Gli applausi di sollievo rossoverdi subito dopo gli exit poll olandesi hanno quasi sovrastato il canto di vittoria del Trump olandese. Il suo Pvv, ha rivendicato lo stesso Wilders anche all'indomani degli exit poll, è il "vero vincitore" delle urne e potrebbe ottenere un pass da 7 seggi all'Eurocamera, dove era finora assente.
In termini percentuali però il sorpasso del ticket europeista ai suoi danni è ancora più evidente: l'accoppiata Frans Timmermans-Bas Eickhout sarebbe in testa con il 21,6% dei consensi (8 seggi), migliorando di quasi 6 punti percentuali il 15,7% ottenuto alle politiche.
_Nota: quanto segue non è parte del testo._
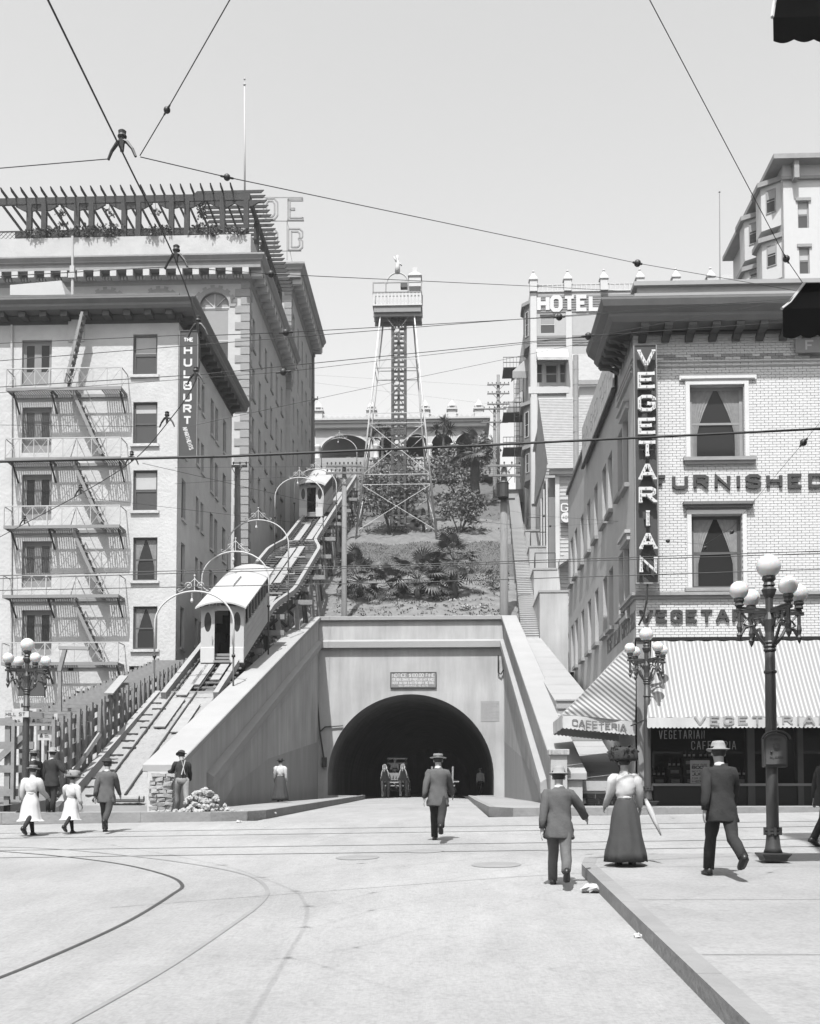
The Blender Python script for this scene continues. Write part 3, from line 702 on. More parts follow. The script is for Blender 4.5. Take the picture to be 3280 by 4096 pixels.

Una scalata inversamente proporzionale alla discesa di Wilders, che rispetto al trionfo di novembre potrebbe perdere il 6% dei suffragi, passando dal 23,6 al 17,7%.
Domenica si vedrà se l'Olanda è stata un caso unico oppure la spia di un recupero in zona Cesarini degli europeisti. Le incognite sugli esiti della maratona elettorale e le future alleanze restano comunque molte e, nell'attesa che i seggi aprano domenica i battenti anche in Francia, Marine Le Pen si tiene salda alla testa della marcia sovranista volando in tutti i sondaggi e tenendo viva l'idea di un futuro gruppo unico delle destre tra i banchi di Strasburgo. Il Rassemblement National è dato infatti al 33%, più del doppio della lista dei macroniani guidata da Valerie Hayer. L'avanzata della destra, oltre alla Francia, in Europa è comunque attesa in Belgio, Austria, Italia, Romania, Repubblica Ceca e Portogallo.
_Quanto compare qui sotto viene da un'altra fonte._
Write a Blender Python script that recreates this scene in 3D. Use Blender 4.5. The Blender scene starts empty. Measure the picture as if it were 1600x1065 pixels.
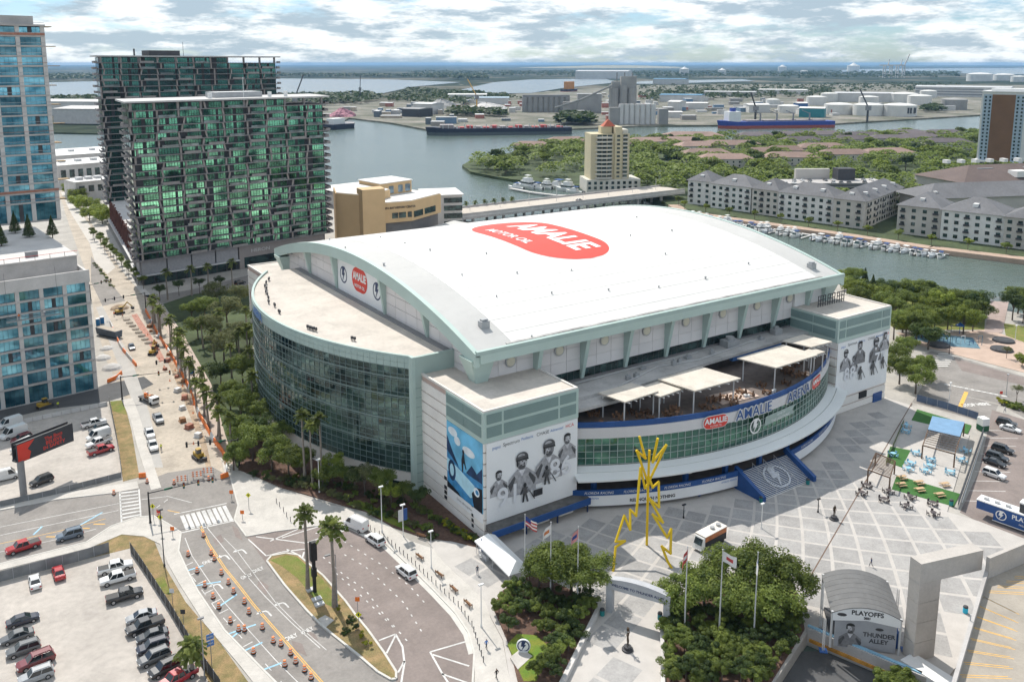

Non a caso sarà proprio Wilders sabato sera ad accompagnare in Belgio sul palco dell'ultimo comizio elettorale il gregario fiammingo Tom Van Grieken, leader degli indipendentisti del Vlaams Belang e definito da Politico "l'agente del caos" nel Paese che ospita le istituzioni comunitarie.
C'è tuttavia un dato che, negli equilibri della futura Eurocamera, va preso in considerazione: nonostante l'ondata sovranista, il Ppe si avvia ad essere nettamente il primo gruppo nell'emiciclo, seguito - stando ai sondaggi - dai Socialisti. Più instabile, invece, il terzo posto di Renew, tallonato da un lato dal gruppo Ecr - presieduto da FdI e dai polacchi del Pis - e dall'altro dal gruppo Id, dominato dai lepenisti. Nel Ppe, invece, potrebbe confluire il principale partito d'opposizione a Viktor Orban, gli ungheresi di Tisza guidato da Peter Magyar. La forza dei Popolari è una sicura sponda per le chance di Ursula von der Leyen di confermarsi alla guida della Commissione. "Sono convinta di avere il sostegno di molti leader. Mi conoscono e conoscono la mia esperienza", ha spiegato la Spitzenkandidatin tedesca a un gruppo di media europei a margine della sua tappa elettorale in Portogallo.
E, non a caso, ha invitato il Ppe a mostrarsi unito: "E' il primo mattone per costruire un'ampia coalizione per un'Europa forte", ha detto. Già, perché per l'Ursula-bis il principale pericolo all'Eurocamera resta quello dei franchi tiratori. Da lunedì, la presidente uscente comincerà i suoi colloqui informali non solo con i leader Ue ma anche con le singole delegazioni dei partiti nazionali. I negoziati, assicurano i Popolari, "partono dal centro e il dialogo sarà con i partiti pro-Europa, pro-Ucraina e pro-Stato di diritto".
E la sensazione è che, pressata dai Socialisti e Liberali, von der Leyen usi un'interpretazione rigorosa di queste tre condizioni. Allontanando quindi l'ipotesi di una maggioranza allargata a destra.